A Vienne, pour tenir la Prusse à la remorque, on s’appliquait à l’isoler, à l’empêcher de jouer le rôle de grande puissance ; on indisposait contre elle la France et l’Angleterre ; on nous parlait de la duplicité de sa politique. A Berlin, on relevait avec bonheur, pour nous les signaler, tous les symptômes équivoques de la cour impériale ; on nous faisait entendre sur tous les tons et par tous les moyens[1] que le comte de Buol nous amusait avec de bonnes paroles, qu’il entrait dans ses desseins de laisser les puissances belligérantes s’affaiblir pour s’emparer plus sûrement des principautés danubiennes. Le gouvernement prussien guettait les défaillances de la politique autrichienne pour les exploiter tour à tour à Paris, à Londres et à Pétersbourg, au gré de son ambition.

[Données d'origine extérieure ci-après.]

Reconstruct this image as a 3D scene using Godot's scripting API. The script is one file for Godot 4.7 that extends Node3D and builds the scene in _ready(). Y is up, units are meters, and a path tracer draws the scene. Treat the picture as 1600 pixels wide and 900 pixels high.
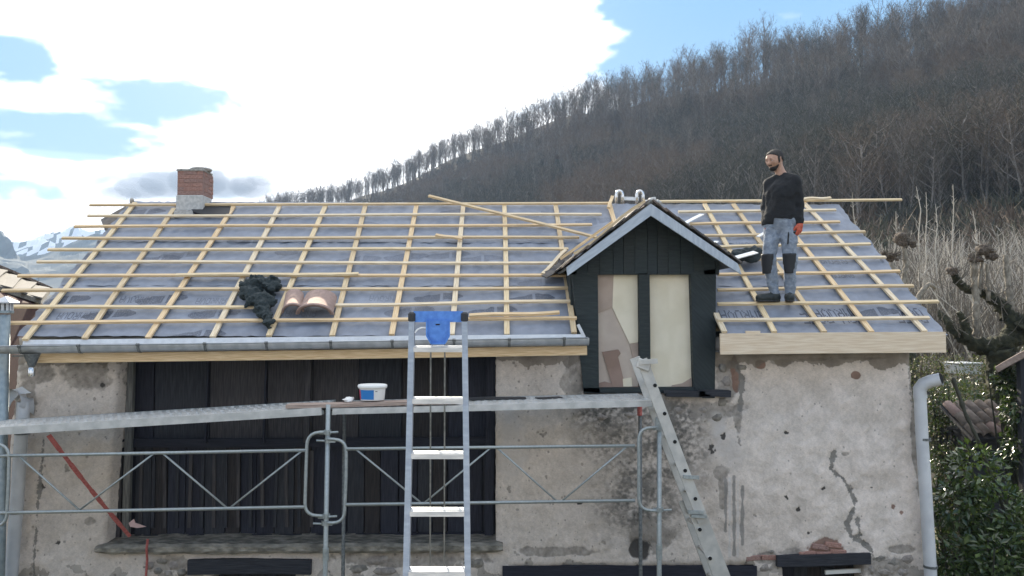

« Nous devons, dans nos rapports avec la Prusse, tenir grand compte, écrivait le marquis de Moustier dans une lettre particulière adressée à M. Thouvenel, le directeur politique au ministère des affaires étrangères, de sa rivalité avec l’Autriche ; cette rivalité agit d’une manière constante ; elle nous sert de stimulant. M. de Manteuffel veut bien marcher parallèlement avec le gouvernement autrichien, mais non pas à sa remorque ; il veut faire jouer à son pays le rôle qui convient à une grande puissance. C’est une prétention que le cabinet de Vienne aussi bien que la Russie, lui ont toujours contestée, appuyés en cela par les cours allemandes. Si l’Autriche, ajoutait M. de Moustier, faisait cause commune avec la Russie, M. de Manteuffel, j’en suis convaincu, conseillerait au roi de se reporter du côté de la France et de l’Angleterre ; il ferait briller à ses yeux l’espoir de ressaisir le premier rang en Allemagne, de se débarrasser de la tutelle de l’Autriche et de la Russie, et peut-être de s’entendre avec nous sur des remaniemens territoriaux après lesquels on soupire bien bas, mais très ardemment. Mais, si l’Autriche marche avec nous, la Prusse n’a plus le même espoir ; il ne faudrait donc pas, si dans certaines circonstances nous sommes satisfaits du cabinet de Vienne, être alarmés de voir celui de Berlin agir d’une façon différente. Ce ne serait pas un pas vers la Russie, ce serait l’envie d’être indépendans. Ne pas encourager les velléités

  1. Le baron de Manteuffel se servait d’un de ses familiers comme intermédiaire auprès de la légation de France et de la légation d’Angleterre ; c’était un Israélite, initié à ses affaires, dont les indiscrétions, voulues ou involontaires, étalent précieuses.